___ Provided entries ___

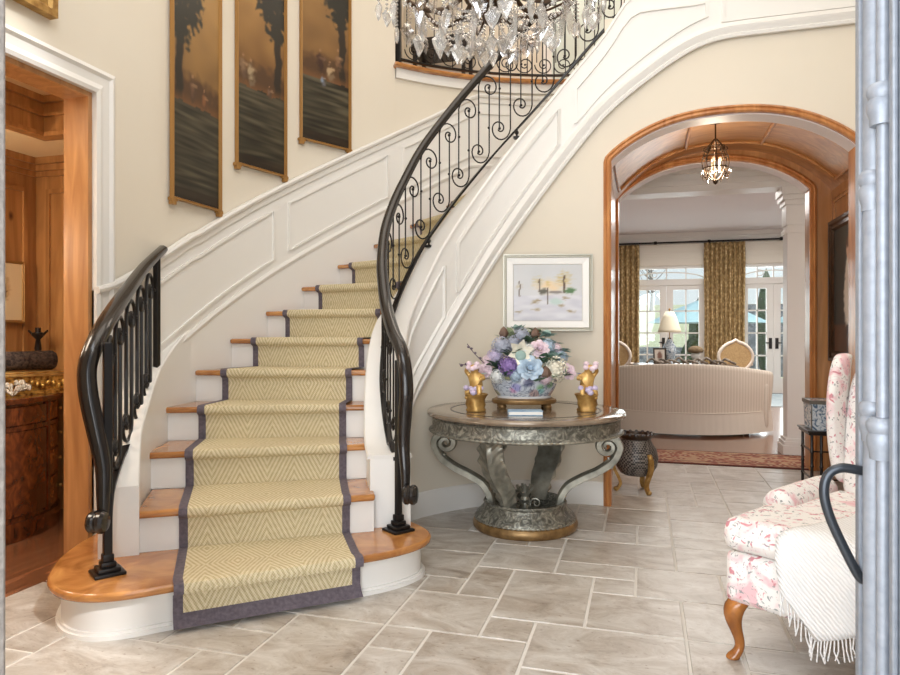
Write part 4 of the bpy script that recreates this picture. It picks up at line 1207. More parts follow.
for k in range(3):
    a = 2*PI*k/3; c = MB(); c.lathe([(0, .10), (.011, .10), (.011, .18), (0, .18)], 10, c=(math.cos(a)*.035, math.sin(a)*.035, 0)); cd = c.build('candle', M['candle'], ln)
    b = MB(); b.ball((math.cos(a)*.035, math.sin(a)*.035, .20), .012, 8, 6, sz=1.7); b.build('bulb', M['bulb'], cd)
for k in range(12):
    a = 2*PI*k/12; r = .115 if k % 2 else .09; z = .10 if k % 2 else .06
    c = MB(); c.lathe([(0, -.03), (.009, -.012), (.006, .005), (0, .012)], 6, c=(math.cos(a)*r, math.sin(a)*r, z)); c.build('crystal_drop', M['crystal'], ln, smooth=0)
ct = thing('console_table', 'low black bamboo style side table standing in the arched passage', 'side table', (1.375, 5.85, 0))
x = MB(); x.box((-.16, -.16, .44), (.20, .2, .462)); x.box((-.17, -.17, .462), (.21, .21, .475)); x.build('tabletop', M['black'], ct, bevel=.003)
for px_, py_ in ((-.135, -.135), (.175, -.135), (-.135, .175), (.175, .175), (-.07, -.135), (.11, -.135)):
    l = MB(); l.lathe([(0, 0), (.013, 0), (.011, .02), (.011, .09), (.016, .10), (.011, .11), (.011, .19), (.016, .20), (.011, .21), (.011, .30), (.016, .31), (.011, .32), (.011, .44), (0, .44)], 10, c=(px_, py_, 0)); l.build('leg', M['black'], ct, smooth=40)
x = MB()
for z in (.10, .31):
    x.box((-.135, -.14, z), (.175, -.13, z+.012)); x.box((-.14, -.135, z), (-.13, .175, z+.012)); x.box((.17, -.135, z), (.18, .175, z+.012))
x.build('stretcher', M['black'], ct)
bx = thing('porcelain_box', 'blue and white porcelain planter box sitting on the black side table', 'planter', (1.375, 5.83, .476))
x = MB(); x.loft([[V((a*s, b*s, z)) for a, b in ((-.14, -.11), (.14, -.11), (.14, .13), (-.14, .13))] for z, s in ((0, .92), (.02, .98), (.19, 1.02), (.20, 1.08), (.225, 1.08))])
x.build('box', noisy('blue_white', [(.40, (222, 228, 232)), (.52, (178, 192, 204)), (.6, (92, 116, 142))], 22, .2, dist=2), bx)
x = MB(); 
for a, b, c, d in ((-.152, -.12, .152, -.112), (-.152, .132, .152, .142), (-.152, -.112, -.145, .132), (.145, -.112, .152, .132)): x.box((a, b, .20), (c, d, .228))
for sx_ in (-.14, .134): x.box((sx_, -.114, .0), (sx_+.008, -.108, .2))
x.build('rim', plain('pewter_rim', (120, 116, 108), .4, .5), bx)

# ------------------------------------------------------------------ painted pictures: a grid of brush colours on a flat canvas
def canvas(name, w, h, nx, ny, fn, parent, Mx):
    me = bpy.data.meshes.new(name)
    vs = [Mx@V((w*(i/nx-.5), 0, h*j/ny)) for j in range(ny+1) for i in range(nx+1)]
    fs = [(j*(nx+1)+i, j*(nx+1)+i+1, (j+1)*(nx+1)+i+1, (j+1)*(nx+1)+i) for j in range(ny) for i in range(nx)]
    me.from_pydata(vs, [], fs)
    ca_ = me.color_attributes.new('brush', 'FLOAT_COLOR', 'POINT')
    for j in range(ny+1):
        for i in range(nx+1):
            ca_.data[j*(nx+1)+i].color = lin(fn(i/nx, j/ny))
    if 'painted_canvas' not in bpy.data.materials:
        m, N, L, b = nt('painted_canvas'); at = N.new('ShaderNodeAttribute'); at.attribute_name = 'brush'; L.new(at.outputs['Color'], b.inputs['Base Color']); b.inputs['Roughness'].default_value = .45
    me.materials.append(bpy.data.materials['painted_canvas'])
    o = bpy.data.objects.new(name, me); C.objects.link(o); o.parent = parent; return o
def mixc(a, b, t):
    t = max(0, min(1, t)); return tuple(x+(y-x)*t for x, y in zip(a, b))
def nz(x, y, s): return noise.noise(V((x, y, s)))
def blob(c, u, v, cx, cy, rx, ry, col, soft=.3, jit=.35, seed=0, fr_=9):
    d = math.hypot((u-cx)/rx, (v-cy)/ry)+jit*nz(u*fr_, v*fr_*3, seed)
    return mixc(c, col, (1-d)/soft)
def frame_mesh(w, h, t, d, prof=None):
    """a moulded frame in the xz plane, front towards -y, outer size w x h, base at z 0"""
    mb = MB(); prof = prof or [(0, 0), (0, -d), (t*.3, -d), (t*.45, -d*.7), (t*.8, -d*.8), (t, -d*.4), (t, 0)]
    cs = [(-w/2, 0, 1, 1), (w/2, 0, -1, 1), (w/2, h, -1, -1), (-w/2, h, 1, -1)]
    rings = [[V((x+sx*a, b, z+sz*a)) for a, b in prof] for x, z, sx, sz in cs]
    mb.loft(rings, loop=True); return mb
gp = thing('painting', 'dark framed portrait of a child in white on the right wall of the passage', 'painting', (1.598, 6.10, .98), -PI/2)
frame_mesh(.92, 1.20, .085, .05).build('frame', M['darkframe'], gp, smooth=0)
def girl(u, v):
    c = mixc((40, 44, 40), (74, 72, 60), v*.6+.3*nz(u*4, v*4, 1)); 
    if v < .22: c = mixc((94, 62, 40), (64, 44, 32), u)
    c = blob(c, u, v, .52, .42, .17, .26, (222, 214, 200), .25, .2, 3); c = blob(c, u, v, .53, .62, .12, .14, (214, 204, 190), .25, .15, 4)
    c = blob(c, u, v, .53, .80, .075, .075, (206, 166, 136), .2, .05, 5); c = blob(c, u, v, .53, .86, .09, .05, (96, 62, 38), .3, .1, 6); c = blob(c, u, v, .52, .18, .10, .05, (70, 50, 40), .3, .1, 7)
    return c
canvas('canvas', .76, 1.04, 40, 52, girl, gp, Matrix.Translation((0, -.018, .08)))

jd = thing('jardiniere', 'round black lattice jardiniere with gilt scroll legs standing just inside the arch', 'planter', (-.05, 5.40, 0))
def lattice():
    m, N, L, b = nt('black_lattice'); vec = coords(N, L, (1, 1, 1), rot=(0, 0, .6))
    ck = N.new('ShaderNodeTexChecker'); ck.inputs['Scale'].default_value = 70; ck.inputs['Color1'].default_value = lin((34, 30, 30)); ck.inputs['Color2'].default_value = lin((128, 120, 112)); L.new(vec, ck.inputs['Vector']); L.new(ck.outputs['Color'], b.inputs['Base Color']); b.inputs['Roughness'].default_value = .4; return m
x = MB(); x.lathe([(0, .13), (.09, .13), (.12, .145), (.155, .20), (.165, .26), (.15, .33), (.12, .38), (.105, .41), (.12, .43), (.11, .435), (.095, .41), (0, .38)], 32); x.build('body', lattice(), jd, smooth=50)
x = MB(); x.lathe([(.10, .40), (.125, .42), (.13, .44), (.115, .448), (.10, .43)], 32)
for k in range(16):
    a = 2*PI*k/16; x.ball((math.cos(a)*.122, math.sin(a)*.122, .445), .014, 6, 5)
x.build('rim', M['darkframe'], jd, smooth=50)
for k in range(3):
    Mx = Matrix.Rotation(2*PI*k/3-.9, 4, 'Z'); x = MB()
    cl_ = catmull([(.145, 0, .30), (.172, 0, .25), (.168, 0, .18), (.135, 0, .11), (.12, 0, .06), (.14, 0, .02), (.155, 0, .008)], 4)
    x.sweep([Mx@p for p in cl_], [(-.018, -.012), (.018, -.012), (.018, .012), (-.018, .012)], side=Mx@V((0, 1, 0)), scale=lambda u: 1.1-.3*u); x.ball(Mx@V((.155, 0, .018)), .018, 10, 6); x.ball(Mx@V((.165, 0, .28)), .022, 8, 6); x.build('leg', M['gold'], jd, smooth=50)

# ------------------------------------------------------------------ living room beyond
rug = thing('runner_rug', 'narrow red and tan patterned runner rug on the wood floor past the arch', 'rug', (.7, 7.02, 0))
def rugmat():
    m, N, L, b = nt('persian_runner'); vec = coords(N, L)
    v1 = N.new('ShaderNodeTexVoronoi'); v1.inputs['Scale'].default_value = 13; L.new(vec, v1.inputs['Vector'])
    r = ramp(N, [(.1, (208, 184, 150)), (.25, (120, 62, 48)), (.45, (150, 84, 62)), (.6, (176, 140, 108))]); L.new(v1.outputs['Distance'], r.inputs['Fac']); L.new(r.outputs['Color'], b.inputs['Base Color']); b.inputs['Roughness'].default_value = .95; return m
MB().box((-1.02, -.33, 0), (.85, .33, .008)).build('pile', rugmat(), rug)
x = MB(); x.box((-1.02, -.36, 0), (.85, -.33, .0085)); x.box((-1.02, .33, 0), (.85, .36, .0085)); x.box((-1.02, -.25, .008), (.85, -.235, .0088)); x.box((-1.02, .235, .008), (.85, .25, .0088)); x.build('border', plain('rug_border', (104, 56, 46), .95), rug)

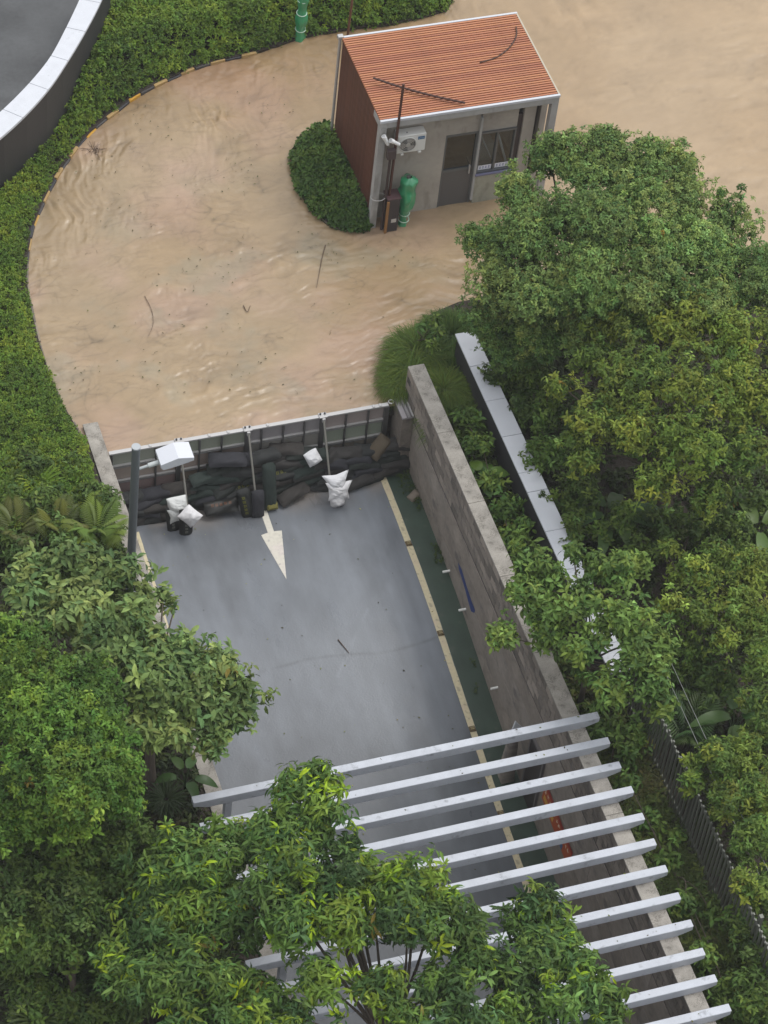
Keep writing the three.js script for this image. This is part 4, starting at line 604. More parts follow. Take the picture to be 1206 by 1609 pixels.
{
  const line = [...KERB];
  const bankH = (x, z) => { const d = distTo(x, z, line); return (0.12 + 0.5 * sm(0.0, 0.35, d) + 0.12 * fbm(x * 1.5, z * 1.5, 6.2, 3)); };
  const low = thing('hedge', 'clipped bright green hedge on the bank left of the flooded drive', 'hedge');
  const spill = KERB.map(([x, z], i) => { const a = KERB[Math.max(0, i - 1)], b = KERB[Math.min(KERB.length - 1, i + 1)], dx = b[0] - a[0], dz = b[1] - a[1], l = Math.hypot(dx, dz), k = -0.06 + 0.1 * Math.abs(N.noise(i * 0.7, 2.2, 1.1)) * 2; return [x - dz / l * -k, z - dx / l * k]; });
  const strip1 = [...spill.slice(8), [-0.5, 0], [-0.6, 1.9], [-5, 1.9], [-5, -5.5], [-2.6, -6.6], [-1.1, -7.5], [0, -8.4], [0.9, -9.35], [1.5, -10.15]];
  cover(strip1, bankH, hg, 21000, hedgeCols, 51, low, 'foliage');
  const tall = thing('hedge', 'tall shaggy green hedge along the far bank at the top of the flood', 'hedge');
  const farH = (x, z) => { const d = distTo(x, z, [...KERB.slice(0, 10).reverse(), ...FARBANK.slice(1)]); return 0.2 + 0.85 * sm(0, 0.7, d) + 0.3 * fbm(x * 1.1, z * 1.1, 2.2, 3) + 0.22 * fbm(x * 3.5, z * 3.5, 5.2, 3); };
  const strip2 = [...spill.slice(0, 9).reverse(), ...FARBANK.slice(1), [12, -20], [3.4, -18], [3.3, -13.1], [2.84, -12.15], [2.15, -11.06], [1.53, -10.17]];
  cover(strip2, farH, hgBig, 24000, hedgeCols, 52, tall, 'foliage');
  const grow = (poly, k) => { const cx = 7.2, cz = -7.1; return poly.map(p => [Math.min(7.52, cx + (p[0] - cx) * k), cz + (p[1] - cz) * k]); };
  const ISL = [[7.6, -8.87], [7.17, -8.8], [6.78, -8.56], [6.5, -8.13], [6.37, -7.7], [6.33, -7.04], [6.43, -6.36], [6.7, -5.71], [7.02, -5.51], [7.5, -5.42]];
  const isl = thing('hedge', 'dark green rounded hedge island against the left side of the gatehouse', 'hedge');
    cover(grow(ISL, 1.02), (x, z) => 0.12 + 0.36 * sm(0, 0.25, distTo(x, z, grow(ISL, 1.02))) + 0.1 * fbm(x * 2.5, z * 2.5, 1.2, 3), hg.map((g, i) => rosette(8, 0.12, 0.065, 0.3, 0.45, i + 30)), 2600, [[0.045, 0.085, 0.026], [0.065, 0.11, 0.032], [0.09, 0.14, 0.04]], 53, isl, 'foliage');
  mesh('planter_soil', slab(ISL, -0.3, 0.06), M.soil, isl);
  const ring = new THREE.CatmullRomCurve3(ISL.map(p => V3(p[0], 0.04, p[1]))); mesh('edging', new THREE.TubeGeometry(ring, 60, 0.035, 6), std([0.06, 0.05, 0.035], 0.8), isl);
}
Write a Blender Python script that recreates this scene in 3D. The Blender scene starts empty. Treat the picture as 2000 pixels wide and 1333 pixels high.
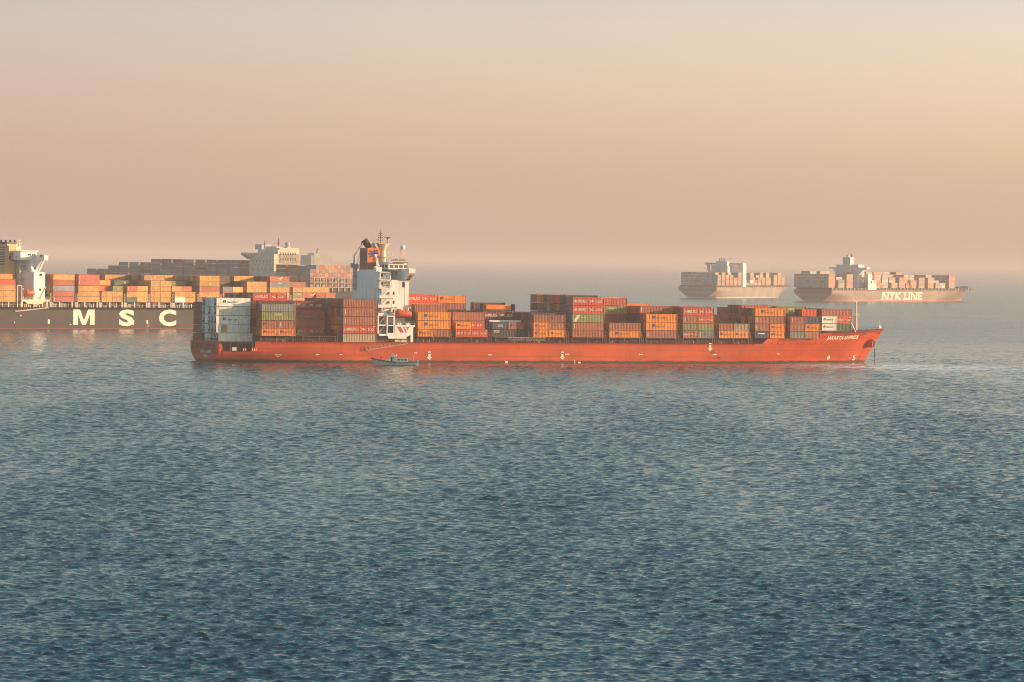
import bpy, bmesh, math, random
import numpy as np
from mathutils import Matrix, Vector

# ------------------------------------------------------------------ camera, sky, sun, exposure
sc = bpy.context.scene
COL = sc.collection
R = math.radians
CAM_H = 35.4            # metres above the water: a hillside or tower viewpoint
F2000 = 8500.0          # focal length in photo pixels (2000 px wide photo)
YH, KROLL = 507.0, 0.014

cam_d = bpy.data.cameras.new('camera')
cam = bpy.data.objects.new('camera', cam_d)
COL.objects.link(cam)
cam_d.sensor_width = 36.0
cam_d.lens = F2000 / 2000.0 * 36.0
cam_d.clip_start = 1.0
cam_d.clip_end = 120000.0
pitch = -math.atan((666.5 - YH) / F2000)
cam.matrix_world = (Matrix.Translation((0, 0, CAM_H)) @ Matrix.Rotation(R(90) + pitch, 4, 'X')
                    @ Matrix.Rotation(math.atan(KROLL), 4, 'Z'))
sc.camera = cam

SUN_AZ = R(1.0)         # just behind the right-hand edge
SUN_EL = R(8.5)
sdir = Vector((math.cos(SUN_AZ) * math.cos(SUN_EL), math.sin(SUN_AZ) * math.cos(SUN_EL), math.sin(SUN_EL)))
sun_d = bpy.data.lights.new('sun', 'SUN')
sun_d.energy = 5.0
sun_d.angle = R(0.6)
sun_d.color = (1.0, 0.62, 0.36)
sun = bpy.data.objects.new('sun', sun_d)
COL.objects.link(sun)
sun.rotation_euler = sdir.to_track_quat('Z', 'Y').to_euler()

world = bpy.data.worlds.new('World')
sc.world = world
world.use_nodes = True
wn, wl = world.node_tree.nodes, world.node_tree.links
wn.clear()
w_out = wn.new('ShaderNodeOutputWorld')
w_bg = wn.new('ShaderNodeBackground')
w_sky = wn.new('ShaderNodeTexSky')
w_sky.sky_type = 'NISHITA'
w_sky.sun_disc = False
w_sky.sun_elevation = SUN_EL
w_sky.sun_rotation = R(90) - SUN_AZ
w_sky.air_density = 1.0
w_sky.dust_density = 2.0
w_tc = wn.new('ShaderNodeTexCoord')
w_sep = wn.new('ShaderNodeSeparateXYZ')
wl.new(w_tc.outputs['Generated'], w_sep.inputs[0])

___

What you need to do>
Exactly the lines from the line containing "Write a Blender" through the last line of the entries above are to be quoted, both included, and nothing else. Pictures are left out.

Answer to this exercise>
Write a Blender Python script that recreates this scene in 3D. The Blender scene starts empty. Treat the picture as 2000 pixels wide and 1333 pixels high.
import bpy, bmesh, math, random
import numpy as np
from mathutils import Matrix, Vector

# ------------------------------------------------------------------ camera, sky, sun, exposure
sc = bpy.context.scene
COL = sc.collection
R = math.radians
CAM_H = 35.4            # metres above the water: a hillside or tower viewpoint
F2000 = 8500.0          # focal length in photo pixels (2000 px wide photo)
YH, KROLL = 507.0, 0.014

cam_d = bpy.data.cameras.new('camera')
cam = bpy.data.objects.new('camera', cam_d)
COL.objects.link(cam)
cam_d.sensor_width = 36.0
cam_d.lens = F2000 / 2000.0 * 36.0
cam_d.clip_start = 1.0
cam_d.clip_end = 120000.0
pitch = -math.atan((666.5 - YH) / F2000)
cam.matrix_world = (Matrix.Translation((0, 0, CAM_H)) @ Matrix.Rotation(R(90) + pitch, 4, 'X')
                    @ Matrix.Rotation(math.atan(KROLL), 4, 'Z'))
sc.camera = cam

SUN_AZ = R(1.0)         # just behind the right-hand edge
SUN_EL = R(8.5)
sdir = Vector((math.cos(SUN_AZ) * math.cos(SUN_EL), math.sin(SUN_AZ) * math.cos(SUN_EL), math.sin(SUN_EL)))
sun_d = bpy.data.lights.new('sun', 'SUN')
sun_d.energy = 5.0
sun_d.angle = R(0.6)
sun_d.color = (1.0, 0.62, 0.36)
sun = bpy.data.objects.new('sun', sun_d)
COL.objects.link(sun)
sun.rotation_euler = sdir.to_track_quat('Z', 'Y').to_euler()

world = bpy.data.worlds.new('World')
sc.world = world
world.use_nodes = True
wn, wl = world.node_tree.nodes, world.node_tree.links
wn.clear()
w_out = wn.new('ShaderNodeOutputWorld')
w_bg = wn.new('ShaderNodeBackground')
w_sky = wn.new('ShaderNodeTexSky')
w_sky.sky_type = 'NISHITA'
w_sky.sun_disc = False
w_sky.sun_elevation = SUN_EL
w_sky.sun_rotation = R(90) - SUN_AZ
w_sky.air_density = 1.0
w_sky.dust_density = 2.0
w_tc = wn.new('ShaderNodeTexCoord')
w_sep = wn.new('ShaderNodeSeparateXYZ')
wl.new(w_tc.outputs['Generated'], w_sep.inputs[0])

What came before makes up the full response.